The local stock barometer returned to the doldrums on Wednesday as the delayed US Senate voting on healthcare reforms and a series of global cyberattacks spooked regional markets.
The main-share Philippine Stock Exchange index (PSEi) lost 19.19 points or 0.24 percent to close at 7,857.18, tracking sluggish regional markets.
The delayed vote on the proposed healthcare legislation created jitters on US president Donald Trump’s capability to pursue his reform agenda.
At the local market, the day’s decline was led by the financial, industrial, services and property counters.
On the other hand, the holding firm and mining/oil counters gained.
“Philippine markets fell below Tuesday’s closing along with US stocks’ decline as tech shares declined and oil prices reversed gains,” said Luis Gerardo Limlingan, managing director at Regina Capital Development.
Value turnover for the day amounted to P6.64 billion.
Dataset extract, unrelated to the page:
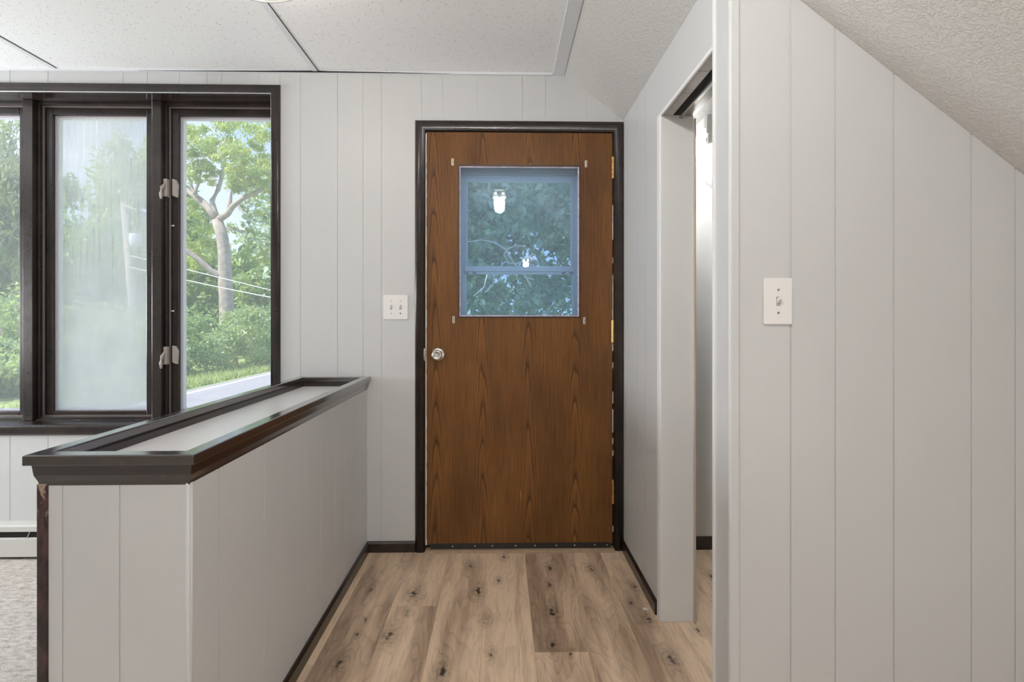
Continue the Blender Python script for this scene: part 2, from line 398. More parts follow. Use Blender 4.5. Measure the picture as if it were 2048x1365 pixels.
# ------------------------------------------------------------------ room shell
D = 2.52; CZ = 2.347; SX = .306; SL = .76; RX = .602; NY = 1.335
def slope(x): return CZ if x <= SX else CZ-SL*(x-SX)
def panel_wall(name, axis, w0, w1, u0, u1, grooves=(), openings=(), top=lambda u, w_: CZ, mat=WALL, gap=.0032, face=.0022, label='', cat='wall', extra=()):
    mb = MB(); sg = 1 if w1 > w0 else -1
    def layer(a, b, g):
        cuts = sorted(set([u0, u1]+[x for q in openings for x in q[:2]]+([x for x in g])+list(extra)))
        cuts = [x for x in cuts if u0 <= x <= u1]
        for a0, a1 in zip(cuts[:-1], cuts[1:]):
            l = a0+(gap/2 if a0 in g else 0); r = a1-(gap/2 if a1 in g else 0); mid = (l+r)/2
            ivs = [(0., None)]
            for q in openings:
                if q[0] < mid < q[1]:
                    new = []
                    for (s0, s1) in ivs:
                        if s0 < q[2]: new.append((s0, q[2]))
                        new.append((q[3], s1))
                    ivs = new
            for s0, s1 in ivs:
                pts = []
                for zz in (0, 1):
                    for (u, w_) in ((l, a), (r, a), (r, b), (l, b)):
                        x, y = (u, w_) if axis == 'x' else (w_, u)
                        z = s0 if zz == 0 else (s1 if s1 is not None else top(x, y))
                        pts.append((x, y, z))
                mb.hexa(pts)
    g = [x for x in grooves]
    layer(w0, w0+sg*face, g); layer(w0+sg*face, w1, [])
    return ST(mb.build(name, mat), label, cat)
slp = lambda x, y: slope(x)
FG = [-3.93, -3.71, -3.55, -3.30, -3.14, -2.93, -2.71, -2.56, -2.369, -2.189, -1.833, -1.716, -1.563, -1.431, -1.359, -1.18, -1.079, -0.98, -0.801, -0.677, -0.587, -0.392, -0.289, -0.118, 0.012, 0.103, 0.217, 0.419, 0.573]
WIN = (-4.0, -1.122, .60, 2.232)
DOOR = (-.376, .556, -.01, 2.066)
panel_wall('wall_far', 'x', D, D+.17, -4.3, .722, FG, (WIN, DOOR), slp, extra=(SX,), label='grey-white grooved panelling wall around the wooden door and the dark framed window')
panel_wall('wall_closet_far', 'x', D, D+.17, .722, 2.4, (), (), slp, CLOSETW, label='bright rough painted wall at the back of the closet')
JF, JN, HZ = 1.925, 1.437, 1.911
panel_wall('wall_right', 'y', RX, .722, NY+.1, D, [2.131, 2.249, 2.428], [(JN, JF, 0-.01, HZ)], slp, label='grooved white side wall pierced by the closet opening')
panel_wall('wall_near', 'x', NY, NY+.1, RX, 2.4, [.761, .88, 1.037, 1.246, 1.365, 1.53, 1.70, 1.9, 2.1], (), slp, label='grey panelled wall with the single light switch under the sloping ceiling', gap=.0045, face=.0025)
ST(MB().box(2.4, 2.5, -5.4, D+.17, 0, .78).build('wall_knee', WALL), 'low knee wall under the slope on the far right', 'wall')
ST(MB().box(-4.4, -4.3, -5.4, D+.17, 0, CZ).build('wall_left', WALL), 'plain left wall of the living room', 'wall')
mb = MB(); mb.prism([(-4.4, 0), (2.5, 0), (2.5, slope(2.5)), (SX, CZ), (-4.4, CZ)], 'y', -5.4, -5.3)
ST(mb.build('wall_rear', WALL), 'painted wall at the rear of the room', 'wall')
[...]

There were 104 decliners that edged out 88 advancers while 50 stocks were unchanged.
Foreign investors were net sellers for the day, resulting in a net outflow of P198.74 million.
The PSEi was weighed down most by Metrobank, which lost 1.59 percent while Ayala Land, Ayala Corp., SM Prime, BDO, SM Investments, ICTSI, URC, Globe Telecom and Meralco also declined.
Outside of the PSEi, Bloomberry (-0.55 percent) slipped in relatively heavy volume.
Meanwhile, JG Summit bucked the day’s downturn, rising by 1.58 percent.
The industrial conglomerate will start its petrochemical expansion project this year.
Infrastructure holding firm Metro Pacific likewise gained 1.11 percent.
GT Capital and BPI also firmed up.
Meanwhile, investors scouted for buying opportunities outside of the PSEi roster.
SSI Group gained 5.91 percent while Melco Resorts rose by 2.46 percent.
Newly listed Eagle Cement was up by 0.62 percent.